- _Rows from a 3D scene dataset_:
━━━━━━━━━━
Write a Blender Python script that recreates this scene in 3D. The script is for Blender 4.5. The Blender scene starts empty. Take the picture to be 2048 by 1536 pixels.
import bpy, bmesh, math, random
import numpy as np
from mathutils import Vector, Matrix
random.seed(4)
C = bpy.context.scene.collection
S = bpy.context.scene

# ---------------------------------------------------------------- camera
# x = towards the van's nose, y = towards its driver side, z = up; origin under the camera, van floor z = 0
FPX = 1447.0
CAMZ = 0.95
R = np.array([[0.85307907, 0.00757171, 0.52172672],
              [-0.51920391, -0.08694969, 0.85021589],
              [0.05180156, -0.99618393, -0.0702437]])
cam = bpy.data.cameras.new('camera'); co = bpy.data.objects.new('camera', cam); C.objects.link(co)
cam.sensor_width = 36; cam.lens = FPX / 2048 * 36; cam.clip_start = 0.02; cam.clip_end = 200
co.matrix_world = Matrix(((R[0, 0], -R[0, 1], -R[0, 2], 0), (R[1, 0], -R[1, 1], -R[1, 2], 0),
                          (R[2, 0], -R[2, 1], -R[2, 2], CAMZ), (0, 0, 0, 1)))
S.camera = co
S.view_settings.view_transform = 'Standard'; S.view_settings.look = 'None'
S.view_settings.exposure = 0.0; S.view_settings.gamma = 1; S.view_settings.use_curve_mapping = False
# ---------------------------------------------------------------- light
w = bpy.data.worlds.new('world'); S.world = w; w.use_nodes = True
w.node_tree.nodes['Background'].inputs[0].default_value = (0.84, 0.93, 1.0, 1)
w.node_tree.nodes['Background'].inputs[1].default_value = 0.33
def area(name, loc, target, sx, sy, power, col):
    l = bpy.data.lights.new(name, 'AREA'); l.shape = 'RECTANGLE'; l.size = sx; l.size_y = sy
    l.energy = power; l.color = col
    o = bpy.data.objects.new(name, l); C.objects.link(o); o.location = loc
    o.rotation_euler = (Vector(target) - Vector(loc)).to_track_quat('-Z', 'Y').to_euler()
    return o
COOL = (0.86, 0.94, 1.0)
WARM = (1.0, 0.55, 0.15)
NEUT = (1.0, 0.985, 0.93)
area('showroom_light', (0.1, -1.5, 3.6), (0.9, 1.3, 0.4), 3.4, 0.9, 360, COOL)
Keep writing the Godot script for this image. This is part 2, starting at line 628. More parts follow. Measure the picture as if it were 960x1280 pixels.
━━━━━━━━━━
Above are some records; extract every one of them exactly.

Write a Blender Python script that recreates this scene in 3D. The script is for Blender 4.5. The Blender scene starts empty. Take the picture to be 2048 by 1536 pixels.
import bpy, bmesh, math, random
import numpy as np
from mathutils import Vector, Matrix
random.seed(4)
C = bpy.context.scene.collection
S = bpy.context.scene

# ---------------------------------------------------------------- camera
# x = towards the van's nose, y = towards its driver side, z = up; origin under the camera, van floor z = 0
FPX = 1447.0
CAMZ = 0.95
R = np.array([[0.85307907, 0.00757171, 0.52172672],
              [-0.51920391, -0.08694969, 0.85021589],
              [0.05180156, -0.99618393, -0.0702437]])
cam = bpy.data.cameras.new('camera'); co = bpy.data.objects.new('camera', cam); C.objects.link(co)
cam.sensor_width = 36; cam.lens = FPX / 2048 * 36; cam.clip_start = 0.02; cam.clip_end = 200
co.matrix_world = Matrix(((R[0, 0], -R[0, 1], -R[0, 2], 0), (R[1, 0], -R[1, 1], -R[1, 2], 0),
                          (R[2, 0], -R[2, 1], -R[2, 2], CAMZ), (0, 0, 0, 1)))
S.camera = co
S.view_settings.view_transform = 'Standard'; S.view_settings.look = 'None'
S.view_settings.exposure = 0.0; S.view_settings.gamma = 1; S.view_settings.use_curve_mapping = False
# ---------------------------------------------------------------- light
w = bpy.data.worlds.new('world'); S.world = w; w.use_nodes = True
w.node_tree.nodes['Background'].inputs[0].default_value = (0.84, 0.93, 1.0, 1)
w.node_tree.nodes['Background'].inputs[1].default_value = 0.33
def area(name, loc, target, sx, sy, power, col):
    l = bpy.data.lights.new(name, 'AREA'); l.shape = 'RECTANGLE'; l.size = sx; l.size_y = sy
    l.energy = power; l.color = col
    o = bpy.data.objects.new(name, l); C.objects.link(o); o.location = loc
    o.rotation_euler = (Vector(target) - Vector(loc)).to_track_quat('-Z', 'Y').to_euler()
    return o
COOL = (0.86, 0.94, 1.0)
WARM = (1.0, 0.55, 0.15)
NEUT = (1.0, 0.985, 0.93)
area('showroom_light', (0.1, -1.5, 3.6), (0.9, 1.3, 0.4), 3.4, 0.9, 360, COOL)
Keep writing the Godot script for this image. This is part 2, starting at line 628. More parts follow. Measure the picture as if it were 960x1280 pixels.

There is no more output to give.